The decision was made simultaneously with the decision to rename the Pod Kastany Square near the Russian embassy after Boris Nemtsov
Journalist Anna Politkovskaya Fyodor Savintsev/TASS
Journalist Anna Politkovskaya
© Fyodor Savintsev/TASS

PRAGUE, February 25. /TASS/. The Prague City Council, the Czech capital’s supreme municipal body, resolved to name an alley not far from the Russian embassy after slain Russian journalist Anna Politkovskaya, Prague City Mayor Zdenek Hrib has told reporters.

The alley is located in the northwestern district of Bubenec, which also houses the Russian embassy building.

"The decision to name an alley after Anna Politkovskaya was made simultaneously with the decision to rename the Pod Kastany [Under the Chestnuts] Square after [Russian opposition figure] Boris Nemtsov," the mayor said.

According to Hrib, the move is intended to express solidarity with the Russian opposition.

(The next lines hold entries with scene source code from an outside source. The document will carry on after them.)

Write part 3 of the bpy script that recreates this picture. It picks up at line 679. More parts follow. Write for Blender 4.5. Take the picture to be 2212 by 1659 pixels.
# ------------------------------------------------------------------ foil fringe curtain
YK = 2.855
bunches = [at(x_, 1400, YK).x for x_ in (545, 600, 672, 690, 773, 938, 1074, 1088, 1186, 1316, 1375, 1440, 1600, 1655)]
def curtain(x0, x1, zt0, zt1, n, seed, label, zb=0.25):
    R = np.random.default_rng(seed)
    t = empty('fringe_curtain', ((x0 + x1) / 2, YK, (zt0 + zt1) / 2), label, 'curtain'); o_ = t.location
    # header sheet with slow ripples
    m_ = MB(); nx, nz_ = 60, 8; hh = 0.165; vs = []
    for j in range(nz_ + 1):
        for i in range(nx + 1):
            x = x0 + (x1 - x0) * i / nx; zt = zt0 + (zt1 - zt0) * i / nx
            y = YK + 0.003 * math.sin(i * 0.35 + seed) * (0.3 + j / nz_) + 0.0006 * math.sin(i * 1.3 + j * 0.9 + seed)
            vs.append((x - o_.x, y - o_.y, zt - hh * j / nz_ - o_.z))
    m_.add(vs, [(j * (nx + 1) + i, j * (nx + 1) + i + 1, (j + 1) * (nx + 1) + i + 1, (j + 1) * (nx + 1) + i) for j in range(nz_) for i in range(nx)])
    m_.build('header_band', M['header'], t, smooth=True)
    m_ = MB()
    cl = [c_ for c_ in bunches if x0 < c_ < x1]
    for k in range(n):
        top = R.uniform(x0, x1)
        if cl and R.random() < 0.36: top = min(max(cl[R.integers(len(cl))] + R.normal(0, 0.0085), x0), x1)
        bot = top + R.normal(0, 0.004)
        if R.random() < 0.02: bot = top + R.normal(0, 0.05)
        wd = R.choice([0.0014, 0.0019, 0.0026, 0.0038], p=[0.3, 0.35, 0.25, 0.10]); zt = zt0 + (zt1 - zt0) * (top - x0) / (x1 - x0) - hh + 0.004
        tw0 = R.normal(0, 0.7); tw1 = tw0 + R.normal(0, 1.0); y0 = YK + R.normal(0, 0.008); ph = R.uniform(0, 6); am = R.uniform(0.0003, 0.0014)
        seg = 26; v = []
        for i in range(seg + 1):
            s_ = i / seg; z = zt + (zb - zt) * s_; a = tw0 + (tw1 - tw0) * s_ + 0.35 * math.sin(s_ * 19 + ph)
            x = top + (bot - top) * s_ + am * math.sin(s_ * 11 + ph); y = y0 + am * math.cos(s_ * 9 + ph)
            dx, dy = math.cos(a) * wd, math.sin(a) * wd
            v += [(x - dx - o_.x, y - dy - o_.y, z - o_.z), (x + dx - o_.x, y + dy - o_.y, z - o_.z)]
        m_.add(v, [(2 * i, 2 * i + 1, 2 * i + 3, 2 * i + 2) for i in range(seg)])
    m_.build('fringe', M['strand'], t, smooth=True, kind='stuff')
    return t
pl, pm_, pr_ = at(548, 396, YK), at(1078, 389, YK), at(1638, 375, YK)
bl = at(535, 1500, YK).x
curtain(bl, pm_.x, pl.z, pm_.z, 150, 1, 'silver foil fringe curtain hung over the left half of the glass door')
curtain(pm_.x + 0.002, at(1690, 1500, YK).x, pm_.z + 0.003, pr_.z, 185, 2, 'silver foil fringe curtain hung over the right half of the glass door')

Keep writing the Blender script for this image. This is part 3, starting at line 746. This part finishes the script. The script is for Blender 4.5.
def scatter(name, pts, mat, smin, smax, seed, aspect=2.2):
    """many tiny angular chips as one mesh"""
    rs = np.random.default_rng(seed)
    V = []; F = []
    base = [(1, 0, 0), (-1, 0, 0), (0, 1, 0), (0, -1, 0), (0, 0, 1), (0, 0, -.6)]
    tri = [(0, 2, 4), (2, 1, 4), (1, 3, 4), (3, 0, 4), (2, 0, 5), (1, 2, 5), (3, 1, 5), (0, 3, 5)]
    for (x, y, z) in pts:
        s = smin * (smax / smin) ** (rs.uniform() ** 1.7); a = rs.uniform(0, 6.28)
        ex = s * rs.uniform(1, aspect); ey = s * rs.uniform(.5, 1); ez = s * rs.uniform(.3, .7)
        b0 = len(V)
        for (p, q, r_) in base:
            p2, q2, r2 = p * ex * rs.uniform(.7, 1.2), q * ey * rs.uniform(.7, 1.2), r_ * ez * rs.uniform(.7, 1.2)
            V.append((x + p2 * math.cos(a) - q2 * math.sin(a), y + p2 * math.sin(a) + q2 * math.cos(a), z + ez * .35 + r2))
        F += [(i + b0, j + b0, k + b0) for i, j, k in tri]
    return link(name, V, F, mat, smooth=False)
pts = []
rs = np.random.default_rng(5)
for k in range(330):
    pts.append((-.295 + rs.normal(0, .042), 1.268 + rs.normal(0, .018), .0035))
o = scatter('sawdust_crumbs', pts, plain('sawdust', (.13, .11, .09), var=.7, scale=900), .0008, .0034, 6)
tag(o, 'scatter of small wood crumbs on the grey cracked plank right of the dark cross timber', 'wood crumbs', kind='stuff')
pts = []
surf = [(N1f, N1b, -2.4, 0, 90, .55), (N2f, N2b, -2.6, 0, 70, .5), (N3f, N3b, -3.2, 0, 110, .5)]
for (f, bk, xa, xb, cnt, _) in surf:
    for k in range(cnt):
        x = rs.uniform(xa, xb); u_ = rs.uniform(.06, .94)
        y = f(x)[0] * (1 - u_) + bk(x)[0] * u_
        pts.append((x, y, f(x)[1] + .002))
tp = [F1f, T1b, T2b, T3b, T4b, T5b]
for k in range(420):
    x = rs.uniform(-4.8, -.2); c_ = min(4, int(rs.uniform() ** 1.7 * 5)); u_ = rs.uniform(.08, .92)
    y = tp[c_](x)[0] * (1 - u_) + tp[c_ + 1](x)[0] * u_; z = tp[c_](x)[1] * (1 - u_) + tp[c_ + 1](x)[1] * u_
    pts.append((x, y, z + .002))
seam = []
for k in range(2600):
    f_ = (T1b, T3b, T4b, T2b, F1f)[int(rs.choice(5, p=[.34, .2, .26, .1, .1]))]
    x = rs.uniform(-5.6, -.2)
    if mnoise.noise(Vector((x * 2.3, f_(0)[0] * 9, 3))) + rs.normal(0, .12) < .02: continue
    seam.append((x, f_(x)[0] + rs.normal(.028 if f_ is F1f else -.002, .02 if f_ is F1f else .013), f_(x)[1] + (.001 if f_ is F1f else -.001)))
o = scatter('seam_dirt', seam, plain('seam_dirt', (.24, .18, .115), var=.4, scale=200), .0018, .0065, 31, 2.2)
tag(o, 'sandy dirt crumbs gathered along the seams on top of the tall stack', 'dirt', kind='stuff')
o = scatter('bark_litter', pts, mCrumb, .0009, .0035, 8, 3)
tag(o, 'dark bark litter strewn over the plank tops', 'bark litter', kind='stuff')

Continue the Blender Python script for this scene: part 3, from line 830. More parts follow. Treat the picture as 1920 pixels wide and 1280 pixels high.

The official ceremony to rename the square after Nemtsov is scheduled to take place on February 27, on the fifth anniversary of the politician’s murder. A group of activists, including Czech political figures and journalists, opposes the move.

Nemtsov case

Boris Nemtsov, Russia’s former deputy prime minister under then-President Boris Yeltsin, co-chairman of the Parnas party and lawmaker from the Yaroslavl regional legislature, was gunned down in downtown Moscow on February 27, 2015. Five individuals were arrested on suspicion of murdering the politician: Zaur Dadayev, Anzor and Shadid Gubashev, Temirlan Eskerkhanov and Khamzat Bakhayev. In July 2017, the convicted perpetrators received sentences ranging from 11 to 20 years in a maximum security penal colony.

Politkovskaya case

On October 7, 2006, Anna Politkovskaya, a columnist at the Novaya Gazeta daily, was shot dead in the elevator of her Moscow apartment building. The court found that in July 2006 Chechen native Lom-Ali Gaitukayev got a contract for killing Politkovskaya. He recruited a team of senior Interior Ministry officer Dmitry Pavlyuchenkov, the Makhmudov brothers and former police officer Sergey Khadzhikurbanov, who was released from prison in September 2006.

Investigators found out that Pavlyuchenkov had ordered his subordinates to track Politkovskaya’s daily movements. Later, he handed over this information and a weapon to the perpetrator of the crime, Rustam Makhmudov and his accomplices. All detained defendants in the case have been sentenced by the Moscow City Court to lengthy prison terms. Pavlyuchenkov identified exiled Russian tycoon Boris Berezovsky and Chechen militant leader Akhmed Zakayev as the masterminds of the murder.